- **The exercise**
Copy the data below exactly.

- **Given material**
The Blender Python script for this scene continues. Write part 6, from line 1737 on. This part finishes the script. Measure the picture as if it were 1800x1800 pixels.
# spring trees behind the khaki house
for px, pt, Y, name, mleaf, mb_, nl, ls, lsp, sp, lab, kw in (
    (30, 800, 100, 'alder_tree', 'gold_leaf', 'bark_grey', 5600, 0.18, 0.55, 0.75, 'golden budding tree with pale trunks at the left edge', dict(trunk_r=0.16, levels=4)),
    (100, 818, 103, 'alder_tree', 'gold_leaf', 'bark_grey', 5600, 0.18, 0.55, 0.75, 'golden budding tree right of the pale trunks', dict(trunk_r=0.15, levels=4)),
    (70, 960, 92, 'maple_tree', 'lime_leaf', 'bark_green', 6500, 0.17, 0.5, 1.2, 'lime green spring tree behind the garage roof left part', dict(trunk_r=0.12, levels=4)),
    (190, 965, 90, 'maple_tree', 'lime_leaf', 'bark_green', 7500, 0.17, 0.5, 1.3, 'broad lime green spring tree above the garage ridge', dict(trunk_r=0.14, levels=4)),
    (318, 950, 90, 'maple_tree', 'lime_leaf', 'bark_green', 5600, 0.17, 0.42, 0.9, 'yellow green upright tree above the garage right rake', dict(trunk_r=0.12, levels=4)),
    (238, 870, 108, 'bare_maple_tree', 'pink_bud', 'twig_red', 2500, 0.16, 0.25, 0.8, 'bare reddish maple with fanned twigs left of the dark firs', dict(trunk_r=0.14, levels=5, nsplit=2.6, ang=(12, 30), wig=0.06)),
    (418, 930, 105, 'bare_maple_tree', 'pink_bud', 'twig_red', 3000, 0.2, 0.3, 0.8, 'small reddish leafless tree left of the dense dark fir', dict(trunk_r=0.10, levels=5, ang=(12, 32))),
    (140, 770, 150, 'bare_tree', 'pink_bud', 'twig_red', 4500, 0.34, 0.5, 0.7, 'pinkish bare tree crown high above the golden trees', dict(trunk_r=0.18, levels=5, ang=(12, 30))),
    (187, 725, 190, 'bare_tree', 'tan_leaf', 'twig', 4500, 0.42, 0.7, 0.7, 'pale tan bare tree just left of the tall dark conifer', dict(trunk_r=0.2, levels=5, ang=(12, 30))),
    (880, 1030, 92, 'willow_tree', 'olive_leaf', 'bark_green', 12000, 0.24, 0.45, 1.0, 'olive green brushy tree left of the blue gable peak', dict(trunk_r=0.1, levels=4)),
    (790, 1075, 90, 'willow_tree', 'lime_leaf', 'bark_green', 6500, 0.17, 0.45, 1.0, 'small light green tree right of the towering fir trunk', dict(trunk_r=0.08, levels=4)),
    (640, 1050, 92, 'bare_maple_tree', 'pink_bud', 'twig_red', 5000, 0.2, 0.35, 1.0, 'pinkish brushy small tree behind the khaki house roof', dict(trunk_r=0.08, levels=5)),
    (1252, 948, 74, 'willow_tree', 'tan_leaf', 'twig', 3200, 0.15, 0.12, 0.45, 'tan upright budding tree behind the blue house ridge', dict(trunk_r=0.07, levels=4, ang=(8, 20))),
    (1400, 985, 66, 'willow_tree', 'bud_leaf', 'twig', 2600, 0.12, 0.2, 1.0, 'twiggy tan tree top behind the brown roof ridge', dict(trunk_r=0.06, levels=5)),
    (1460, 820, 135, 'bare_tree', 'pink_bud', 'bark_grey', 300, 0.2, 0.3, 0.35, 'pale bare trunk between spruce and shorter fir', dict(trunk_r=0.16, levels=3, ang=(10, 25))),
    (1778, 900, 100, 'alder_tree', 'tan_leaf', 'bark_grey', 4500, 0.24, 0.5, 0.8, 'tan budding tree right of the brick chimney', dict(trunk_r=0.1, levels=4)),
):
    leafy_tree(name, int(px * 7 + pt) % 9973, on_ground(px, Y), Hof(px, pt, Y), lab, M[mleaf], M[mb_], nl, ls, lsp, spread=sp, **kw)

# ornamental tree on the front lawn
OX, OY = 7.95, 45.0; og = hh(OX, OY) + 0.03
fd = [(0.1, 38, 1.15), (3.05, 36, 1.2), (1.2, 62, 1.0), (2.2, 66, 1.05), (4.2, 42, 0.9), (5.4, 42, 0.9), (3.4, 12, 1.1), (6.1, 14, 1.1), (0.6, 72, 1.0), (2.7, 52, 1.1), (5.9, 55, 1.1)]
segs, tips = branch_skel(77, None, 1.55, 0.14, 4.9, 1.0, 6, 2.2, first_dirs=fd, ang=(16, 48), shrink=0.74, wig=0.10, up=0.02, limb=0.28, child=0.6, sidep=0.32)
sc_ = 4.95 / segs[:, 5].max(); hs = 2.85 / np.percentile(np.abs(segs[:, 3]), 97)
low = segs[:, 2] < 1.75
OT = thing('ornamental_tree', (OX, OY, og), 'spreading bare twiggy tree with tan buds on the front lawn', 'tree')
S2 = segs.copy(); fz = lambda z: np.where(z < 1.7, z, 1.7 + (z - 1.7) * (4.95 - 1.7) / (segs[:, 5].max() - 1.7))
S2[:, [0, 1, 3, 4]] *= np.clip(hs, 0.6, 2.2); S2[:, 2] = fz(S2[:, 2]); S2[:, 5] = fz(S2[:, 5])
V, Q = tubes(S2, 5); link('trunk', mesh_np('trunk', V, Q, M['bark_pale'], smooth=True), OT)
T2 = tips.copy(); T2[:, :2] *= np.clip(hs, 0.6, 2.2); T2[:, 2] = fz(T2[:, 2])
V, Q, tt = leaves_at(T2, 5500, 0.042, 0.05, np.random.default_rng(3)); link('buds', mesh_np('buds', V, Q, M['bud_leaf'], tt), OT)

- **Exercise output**
The Blender Python script for this scene continues. Write part 6, from line 1737 on. This part finishes the script. Measure the picture as if it were 1800x1800 pixels.
# spring trees behind the khaki house
for px, pt, Y, name, mleaf, mb_, nl, ls, lsp, sp, lab, kw in (
    (30, 800, 100, 'alder_tree', 'gold_leaf', 'bark_grey', 5600, 0.18, 0.55, 0.75, 'golden budding tree with pale trunks at the left edge', dict(trunk_r=0.16, levels=4)),
    (100, 818, 103, 'alder_tree', 'gold_leaf', 'bark_grey', 5600, 0.18, 0.55, 0.75, 'golden budding tree right of the pale trunks', dict(trunk_r=0.15, levels=4)),
    (70, 960, 92, 'maple_tree', 'lime_leaf', 'bark_green', 6500, 0.17, 0.5, 1.2, 'lime green spring tree behind the garage roof left part', dict(trunk_r=0.12, levels=4)),
    (190, 965, 90, 'maple_tree', 'lime_leaf', 'bark_green', 7500, 0.17, 0.5, 1.3, 'broad lime green spring tree above the garage ridge', dict(trunk_r=0.14, levels=4)),
    (318, 950, 90, 'maple_tree', 'lime_leaf', 'bark_green', 5600, 0.17, 0.42, 0.9, 'yellow green upright tree above the garage right rake', dict(trunk_r=0.12, levels=4)),
    (238, 870, 108, 'bare_maple_tree', 'pink_bud', 'twig_red', 2500, 0.16, 0.25, 0.8, 'bare reddish maple with fanned twigs left of the dark firs', dict(trunk_r=0.14, levels=5, nsplit=2.6, ang=(12, 30), wig=0.06)),
    (418, 930, 105, 'bare_maple_tree', 'pink_bud', 'twig_red', 3000, 0.2, 0.3, 0.8, 'small reddish leafless tree left of the dense dark fir', dict(trunk_r=0.10, levels=5, ang=(12, 32))),
    (140, 770, 150, 'bare_tree', 'pink_bud', 'twig_red', 4500, 0.34, 0.5, 0.7, 'pinkish bare tree crown high above the golden trees', dict(trunk_r=0.18, levels=5, ang=(12, 30))),
    (187, 725, 190, 'bare_tree', 'tan_leaf', 'twig', 4500, 0.42, 0.7, 0.7, 'pale tan bare tree just left of the tall dark conifer', dict(trunk_r=0.2, levels=5, ang=(12, 30))),
    (880, 1030, 92, 'willow_tree', 'olive_leaf', 'bark_green', 12000, 0.24, 0.45, 1.0, 'olive green brushy tree left of the blue gable peak', dict(trunk_r=0.1, levels=4)),
    (790, 1075, 90, 'willow_tree', 'lime_leaf', 'bark_green', 6500, 0.17, 0.45, 1.0, 'small light green tree right of the towering fir trunk', dict(trunk_r=0.08, levels=4)),
    (640, 1050, 92, 'bare_maple_tree', 'pink_bud', 'twig_red', 5000, 0.2, 0.35, 1.0, 'pinkish brushy small tree behind the khaki house roof', dict(trunk_r=0.08, levels=5)),
    (1252, 948, 74, 'willow_tree', 'tan_leaf', 'twig', 3200, 0.15, 0.12, 0.45, 'tan upright budding tree behind the blue house ridge', dict(trunk_r=0.07, levels=4, ang=(8, 20))),
    (1400, 985, 66, 'willow_tree', 'bud_leaf', 'twig', 2600, 0.12, 0.2, 1.0, 'twiggy tan tree top behind the brown roof ridge', dict(trunk_r=0.06, levels=5)),
    (1460, 820, 135, 'bare_tree', 'pink_bud', 'bark_grey', 300, 0.2, 0.3, 0.35, 'pale bare trunk between spruce and shorter fir', dict(trunk_r=0.16, levels=3, ang=(10, 25))),
    (1778, 900, 100, 'alder_tree', 'tan_leaf', 'bark_grey', 4500, 0.24, 0.5, 0.8, 'tan budding tree right of the brick chimney', dict(trunk_r=0.1, levels=4)),
):
    leafy_tree(name, int(px * 7 + pt) % 9973, on_ground(px, Y), Hof(px, pt, Y), lab, M[mleaf], M[mb_], nl, ls, lsp, spread=sp, **kw)

# ornamental tree on the front lawn
OX, OY = 7.95, 45.0; og = hh(OX, OY) + 0.03
fd = [(0.1, 38, 1.15), (3.05, 36, 1.2), (1.2, 62, 1.0), (2.2, 66, 1.05), (4.2, 42, 0.9), (5.4, 42, 0.9), (3.4, 12, 1.1), (6.1, 14, 1.1), (0.6, 72, 1.0), (2.7, 52, 1.1), (5.9, 55, 1.1)]
segs, tips = branch_skel(77, None, 1.55, 0.14, 4.9, 1.0, 6, 2.2, first_dirs=fd, ang=(16, 48), shrink=0.74, wig=0.10, up=0.02, limb=0.28, child=0.6, sidep=0.32)
sc_ = 4.95 / segs[:, 5].max(); hs = 2.85 / np.percentile(np.abs(segs[:, 3]), 97)
low = segs[:, 2] < 1.75
OT = thing('ornamental_tree', (OX, OY, og), 'spreading bare twiggy tree with tan buds on the front lawn', 'tree')
S2 = segs.copy(); fz = lambda z: np.where(z < 1.7, z, 1.7 + (z - 1.7) * (4.95 - 1.7) / (segs[:, 5].max() - 1.7))
S2[:, [0, 1, 3, 4]] *= np.clip(hs, 0.6, 2.2); S2[:, 2] = fz(S2[:, 2]); S2[:, 5] = fz(S2[:, 5])
V, Q = tubes(S2, 5); link('trunk', mesh_np('trunk', V, Q, M['bark_pale'], smooth=True), OT)
T2 = tips.copy(); T2[:, :2] *= np.clip(hs, 0.6, 2.2); T2[:, 2] = fz(T2[:, 2])
V, Q, tt = leaves_at(T2, 5500, 0.042, 0.05, np.random.default_rng(3)); link('buds', mesh_np('buds', V, Q, M['bud_leaf'], tt), OT)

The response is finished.